Guess I’ll just sit here for roughly 45 minutes.

There are countless other small things that all add up to making Hellpoint a confusing mess. Why do I start off at level 1? Soulslike games generally start you off at around level 10 with different builds, allowing you to test out new stuff before you commit yourself to a play style. God forbid you try to go magic in Hellpoint only to discover that you don’t like it, because you’ve wasted at least 3 hours at that point. There is also no reason that each healing item is upgraded independently. Just do it like Dark Souls 2 did and let me upgrade my overall capacity and then assign how much of which to carry at the checkpoints. Speaking of checkpoints, for some reason the bonfires in Hellpoint don’t reset the world state. This can lead to the awkward position where you are full of radiation (decreasing max health) and the only way to fix it is to kill yourself by jumping off of something. Which is it’s own problem, since your lost Axiom drops where you LAND. So you have to kill yourself, but in a place where you can pickup your lost stuff. When I’m running around your game routinely looking for the best spot to kill myself, then I’m not having a good time.

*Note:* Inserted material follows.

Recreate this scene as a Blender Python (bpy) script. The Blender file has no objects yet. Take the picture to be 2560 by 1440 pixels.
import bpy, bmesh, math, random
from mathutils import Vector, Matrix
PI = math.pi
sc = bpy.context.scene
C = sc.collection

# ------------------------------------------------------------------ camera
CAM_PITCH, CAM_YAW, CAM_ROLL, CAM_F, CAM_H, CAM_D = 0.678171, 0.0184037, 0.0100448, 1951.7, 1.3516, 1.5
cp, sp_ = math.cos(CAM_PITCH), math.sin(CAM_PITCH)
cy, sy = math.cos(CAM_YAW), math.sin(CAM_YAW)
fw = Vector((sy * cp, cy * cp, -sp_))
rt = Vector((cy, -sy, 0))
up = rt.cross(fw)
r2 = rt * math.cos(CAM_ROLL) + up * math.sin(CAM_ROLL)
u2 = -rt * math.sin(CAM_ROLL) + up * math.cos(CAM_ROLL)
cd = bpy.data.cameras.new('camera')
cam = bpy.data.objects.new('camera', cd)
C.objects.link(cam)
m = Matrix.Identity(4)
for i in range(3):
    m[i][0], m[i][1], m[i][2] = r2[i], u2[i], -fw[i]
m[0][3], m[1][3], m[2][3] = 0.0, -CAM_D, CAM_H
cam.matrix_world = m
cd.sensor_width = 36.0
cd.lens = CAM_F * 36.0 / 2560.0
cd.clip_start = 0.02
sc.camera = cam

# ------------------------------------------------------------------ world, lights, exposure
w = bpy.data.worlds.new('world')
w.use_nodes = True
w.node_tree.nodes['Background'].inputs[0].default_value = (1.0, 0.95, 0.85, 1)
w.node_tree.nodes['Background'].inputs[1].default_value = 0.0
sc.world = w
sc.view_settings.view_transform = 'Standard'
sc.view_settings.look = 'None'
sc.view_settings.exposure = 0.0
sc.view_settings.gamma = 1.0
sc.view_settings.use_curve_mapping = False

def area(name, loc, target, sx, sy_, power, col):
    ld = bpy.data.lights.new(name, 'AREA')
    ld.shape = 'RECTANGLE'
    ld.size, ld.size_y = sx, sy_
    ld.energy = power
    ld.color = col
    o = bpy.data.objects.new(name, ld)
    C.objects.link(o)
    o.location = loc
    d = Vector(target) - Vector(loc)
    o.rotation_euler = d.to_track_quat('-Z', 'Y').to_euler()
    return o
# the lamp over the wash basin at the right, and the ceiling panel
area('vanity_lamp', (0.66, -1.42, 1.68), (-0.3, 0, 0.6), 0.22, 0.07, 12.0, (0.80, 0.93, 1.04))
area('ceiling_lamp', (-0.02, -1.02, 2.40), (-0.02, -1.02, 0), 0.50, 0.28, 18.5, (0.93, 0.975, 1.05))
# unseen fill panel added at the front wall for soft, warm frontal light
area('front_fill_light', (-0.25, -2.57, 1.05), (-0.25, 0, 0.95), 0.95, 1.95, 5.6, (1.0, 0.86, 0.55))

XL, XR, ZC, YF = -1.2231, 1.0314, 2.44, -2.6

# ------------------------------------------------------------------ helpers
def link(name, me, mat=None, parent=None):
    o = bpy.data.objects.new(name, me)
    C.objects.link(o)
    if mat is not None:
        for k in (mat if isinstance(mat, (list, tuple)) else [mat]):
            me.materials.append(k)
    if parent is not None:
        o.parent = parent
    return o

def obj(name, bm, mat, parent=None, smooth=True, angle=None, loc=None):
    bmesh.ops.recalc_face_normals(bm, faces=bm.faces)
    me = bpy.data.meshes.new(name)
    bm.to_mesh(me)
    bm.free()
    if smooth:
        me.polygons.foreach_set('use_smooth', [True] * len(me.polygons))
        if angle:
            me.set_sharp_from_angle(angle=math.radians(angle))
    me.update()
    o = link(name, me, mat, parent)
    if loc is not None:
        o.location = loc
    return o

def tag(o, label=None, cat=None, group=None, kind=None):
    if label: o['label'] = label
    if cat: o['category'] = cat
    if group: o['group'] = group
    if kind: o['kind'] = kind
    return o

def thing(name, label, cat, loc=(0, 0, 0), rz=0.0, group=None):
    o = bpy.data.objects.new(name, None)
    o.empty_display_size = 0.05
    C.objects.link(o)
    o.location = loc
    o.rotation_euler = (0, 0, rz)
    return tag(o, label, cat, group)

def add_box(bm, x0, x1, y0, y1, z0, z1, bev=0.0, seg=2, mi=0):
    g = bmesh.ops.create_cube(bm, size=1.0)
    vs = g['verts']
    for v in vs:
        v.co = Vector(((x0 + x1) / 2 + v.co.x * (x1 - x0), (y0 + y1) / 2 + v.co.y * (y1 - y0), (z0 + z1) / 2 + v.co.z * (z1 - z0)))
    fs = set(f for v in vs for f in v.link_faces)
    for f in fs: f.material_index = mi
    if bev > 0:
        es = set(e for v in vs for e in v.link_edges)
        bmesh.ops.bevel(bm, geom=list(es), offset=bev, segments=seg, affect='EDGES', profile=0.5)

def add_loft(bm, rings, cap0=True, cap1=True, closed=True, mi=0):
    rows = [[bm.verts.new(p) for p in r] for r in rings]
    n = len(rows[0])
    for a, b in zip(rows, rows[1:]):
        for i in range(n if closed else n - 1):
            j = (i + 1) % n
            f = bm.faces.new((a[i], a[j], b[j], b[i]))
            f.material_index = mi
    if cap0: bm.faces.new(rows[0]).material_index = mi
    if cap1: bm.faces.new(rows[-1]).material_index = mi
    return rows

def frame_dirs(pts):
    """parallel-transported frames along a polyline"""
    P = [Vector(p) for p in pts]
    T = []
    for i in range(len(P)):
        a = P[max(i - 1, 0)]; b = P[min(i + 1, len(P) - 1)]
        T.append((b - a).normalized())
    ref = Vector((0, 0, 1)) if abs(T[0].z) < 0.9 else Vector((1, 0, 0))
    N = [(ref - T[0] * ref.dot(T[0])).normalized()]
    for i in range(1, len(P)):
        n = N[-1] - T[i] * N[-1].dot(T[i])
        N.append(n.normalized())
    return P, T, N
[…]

you also have to fight a clone of yourself every time you die for… some reason?

So while Hellpoint succeeds in exploration and setting, the game fails to deliver on the combat that makes this genre so compelling. Throughout the game, enemies only killed me about 20 times. And 15 of those deaths came from when I found a secret key that let me access one of the final zones from the start. What’s more, the confluence of repeated hallways and limited enemy types makes combat feel more like an annoying obligation than a tense duel to the death. It was genuinely fun hunting for secrets. I would easily recommend the game to hardcore fans for that alone. That being said, most of my time playing Hellpoint felt like a slog. The combat needs a serious redesign. Serious Soulslike fans will find too many issues with the game’s plethora of bizarre design choices. Casual gamers will be turned off by the confusing hallways and stiff controls. That being said, I want to see what the team can do with more of a budget. There’s clearly a genuine spark of creativity here that cannot be ignored. This is far from a soulless cash grab. It’s got the souls of the Soulslikes. It just needs a great deal more polish to shine.